#### What you are asked to do:
Quote from the first line below through the line that contains "COL = scn.collection", both included, and leave the pictures out.

#### Dataset extract:
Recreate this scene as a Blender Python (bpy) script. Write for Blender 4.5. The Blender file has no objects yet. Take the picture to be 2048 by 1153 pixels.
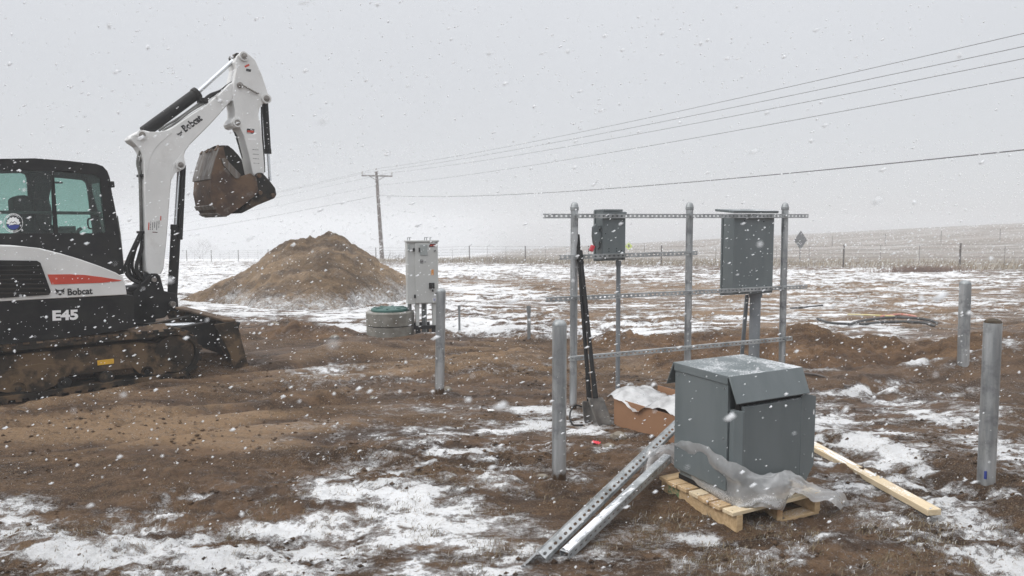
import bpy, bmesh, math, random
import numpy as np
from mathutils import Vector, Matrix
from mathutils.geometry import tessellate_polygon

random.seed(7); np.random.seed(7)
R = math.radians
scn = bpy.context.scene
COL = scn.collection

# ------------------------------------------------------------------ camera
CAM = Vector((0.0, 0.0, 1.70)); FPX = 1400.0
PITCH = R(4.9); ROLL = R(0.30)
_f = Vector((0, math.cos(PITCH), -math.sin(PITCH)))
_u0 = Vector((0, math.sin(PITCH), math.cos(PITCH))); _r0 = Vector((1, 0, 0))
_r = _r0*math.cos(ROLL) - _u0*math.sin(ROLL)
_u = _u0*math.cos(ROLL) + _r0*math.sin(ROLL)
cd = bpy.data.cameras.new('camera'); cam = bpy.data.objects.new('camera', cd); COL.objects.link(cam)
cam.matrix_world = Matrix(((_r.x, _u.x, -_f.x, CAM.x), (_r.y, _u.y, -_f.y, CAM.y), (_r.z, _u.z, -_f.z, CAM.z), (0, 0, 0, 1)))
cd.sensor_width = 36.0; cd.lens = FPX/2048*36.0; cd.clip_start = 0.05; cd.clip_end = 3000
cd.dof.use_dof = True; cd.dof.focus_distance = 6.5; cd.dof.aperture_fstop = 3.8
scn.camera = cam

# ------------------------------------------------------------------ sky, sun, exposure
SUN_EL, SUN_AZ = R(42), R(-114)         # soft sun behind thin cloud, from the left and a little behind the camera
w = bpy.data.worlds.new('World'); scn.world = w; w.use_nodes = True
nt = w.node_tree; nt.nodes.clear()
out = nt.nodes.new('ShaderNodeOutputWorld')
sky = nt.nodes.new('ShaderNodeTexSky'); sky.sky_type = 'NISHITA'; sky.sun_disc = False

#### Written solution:
Recreate this scene as a Blender Python (bpy) script. Write for Blender 4.5. The Blender file has no objects yet. Take the picture to be 2048 by 1153 pixels.
import bpy, bmesh, math, random
import numpy as np
from mathutils import Vector, Matrix
from mathutils.geometry import tessellate_polygon

random.seed(7); np.random.seed(7)
R = math.radians
scn = bpy.context.scene
COL = scn.collection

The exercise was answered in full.